Luckily, there’s no shortage of astronomical and historical jargon to dip into.

IS IT A BIRD, IS IT A PLANE ...?
Good point, what’s a good word for all those rocky objects that might come at us from space? For simplicity you need a word that encompasses comets, meteorites and asteroids... and this word is: bolide. As in "bolide impact".

But even within the meteor family, you need to know your way-out-there objects from your hey-look-what-I-just-found objects...

Strictly speaking, a "meteoroid" is a rocky body which is minding its own business, outside the Earth’s atmosphere.... A "meteor" is the name for the same object once it has entered the Earth’s atmosphere.... And a meteorite is a meteor which has made it to the Earth’s surface.

HOW FAST?
Well, they don’t hang about these incoming asteroids...

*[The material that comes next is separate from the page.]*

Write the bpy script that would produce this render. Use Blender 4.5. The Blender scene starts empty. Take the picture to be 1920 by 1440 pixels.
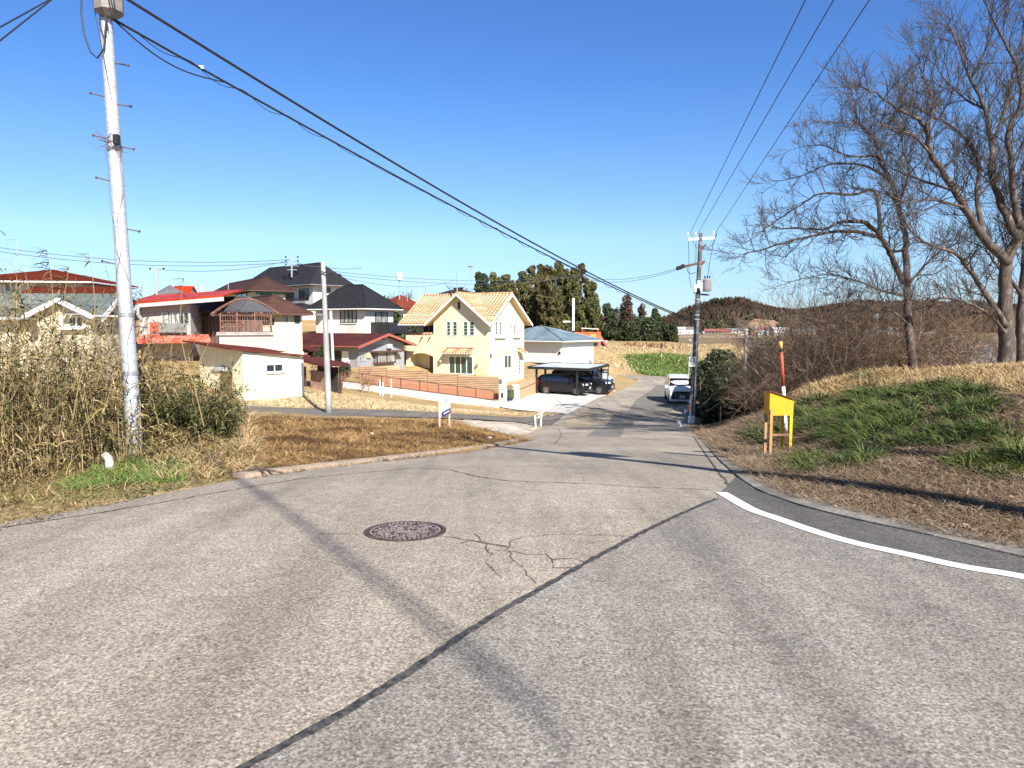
import bpy, math, random
import numpy as np
from mathutils import Vector, Matrix, geometry, noise as mnoise
R = math.radians
sc = bpy.context.scene
COL = sc.collection
# ---------------- camera, world, sun, exposure ----------------
F = 1331.0; PITCH = math.atan(110 / F); CAMZ = 1.6
cd = bpy.data.cameras.new("camera"); cam = bpy.data.objects.new("camera", cd); COL.objects.link(cam)
cd.sensor_width = 36; cd.lens = F / 1920 * 36; cd.clip_end = 6000; cd.clip_start = .05
cam.location = (0, 0, CAMZ); cam.rotation_euler = (R(90) - PITCH, 0, 0); sc.camera = cam
SUN_EL = 36.0; SH = Vector((-.42, .91)).normalized()          # direction shadows fall
w = bpy.data.worlds.new("World"); sc.world = w; w.use_nodes = True
nt = w.node_tree; bgn = nt.nodes['Background']; sky = nt.nodes.new('ShaderNodeTexSky')
sky.sky_type = 'NISHITA'; sky.sun_disc = False; sky.sun_elevation = R(SUN_EL)
sky.sun_rotation = math.atan2(-SH.x, -SH.y); sky.altitude = 100; sky.air_density = 0.6; sky.dust_density = 0.0; sky.ozone_density = 1.0
# colour of the clear air by height above the horizon
tcw = nt.nodes.new('ShaderNodeTexCoord'); sxw = nt.nodes.new('ShaderNodeSeparateXYZ'); rmp = nt.nodes.new('ShaderNodeValToRGB'); mulw = nt.nodes.new('ShaderNodeVectorMath'); mulw.operation = 'MULTIPLY'
for i_, (p_, c_) in enumerate(((0, (.45, .50, .55)), (.05, (.66, .72, .76)), (.118, (.90, 1.03, 1.04)), (.22, (.78, 1.06, 1.25)), (.317, (.62, 1.0, 1.42)), (.46, (.62, .97, 1.48)), (.68, (1.0, .95, .88)))):
    e_ = rmp.color_ramp.elements[i_] if i_ < 1 else (rmp.color_ramp.elements[1] if i_ == 1 else rmp.color_ramp.elements.new(p_))
    e_.position = p_; e_.color = (c_[0] / 1.6, c_[1] / 1.6, c_[2] / 1.6, 1)
scw = nt.nodes.new('ShaderNodeVectorMath'); scw.operation = 'SCALE'; scw.inputs['Scale'].default_value = 1.6
nt.links.new(tcw.outputs['Generated'], sxw.inputs[0]); nt.links.new(sxw.outputs['Z'], rmp.inputs[0]); nt.links.new(rmp.outputs[0], scw.inputs[0])
nt.links.new(sky.outputs[0], mulw.inputs[0]); nt.links.new(scw.outputs[0], mulw.inputs[1]); nt.links.new(mulw.outputs[0], bgn.inputs[0]); bgn.inputs[1].default_value = .085
sl = bpy.data.lights.new("sun", 'SUN'); sl.energy = 5.0; sl.angle = R(.5); sl.color = (1, .94, .86)
so = bpy.data.objects.new("sun", sl); COL.objects.link(so)
sd = Vector((SH.x * math.cos(R(SUN_EL)), SH.y * math.cos(R(SUN_EL)), -math.sin(R(SUN_EL))))
so.rotation_euler = sd.to_track_quat('-Z', 'Y').to_euler(); so.location = (20, -30, 40)
sc.view_settings.view_transform = 'Standard'; sc.view_settings.look = 'None'; sc.view_settings.gamma = 1
sc.view_settings.exposure = 0.93
random.seed(7); rng = np.random.default_rng(11)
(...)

You’ve heard of UFOs ... but NEOs could be the next popular craze for cosmic worriers. NEO stands for Near Earth Objects. Which possibly weren’t the previous time we looked. Gulp.

HEARD THE ONE ABOUT THE ASTEROID AND THE DINOSAURS?
The theory that the dinosaurs were killed as the result of a massive asteroid is known as the "Impact Extinction Hypothesis" and it was proposed by Louis and Walter Alvarez in 1980. The idea is: if a large enough asteroid hits the earth, the amount of rock and other debris thrown up into the atmosphere could block out the sunlight for long enough to wreck the planet’s ecosystem.

The Chicxilub crater in Mexico is known to be the site of this impact. Chicxilub is pronounced CHICKSIE-LUB ... and the impact happened 65 million years ago.

Scientists often talk about "events around the K-T boundary" ... what are they going on about? Is it rude??

Basically there are various time periods in the Earth’s history - of which the Jurassic era is probably the most famous, due to Steven Spielberg. The phase between the Cretaceous period and the Tertiary period covers the mass extinction which includes the dinosaurs dying out. Hence K-T. So why’s it not called the C-T boundary? Because ’C’ is already used for the Carboniferous period, which was the time when the world’s major coal deposits were laid down.

There are few theories in science as sexy as the idea that a giant asteroid put paid to all those giant dinosaurs. Even Hollywood couldn’t have done better. No wonder it’s an idea which the media and many have taken to their hearts. But it is NOT an established fact. Scientists are still arguing fiercely over it.

If you want to play devil’s advocate with a passionate impact-extinction believer, say:

1. The dinosaurs were dying out already before the impact.

2. There was a great deal of volcanic activity going on at the time, that would have stressed the animal population whatever else happened.

But whatever else did happen, 70% of species were wiped out. And the species which then went on to prosper were not necessarily the ones that were in a position of dominance beforehand.

CONVERSATION CLINCHER
Whether or not the asteroid exterminated the entire dinosaur population, one thing is true. Those that were around at the time would have had only 5-6 seconds warning that something weird was happening with the sky...

And that’s what we’d have too if we didn’t spot an approaching danger before it entered our atmosphere.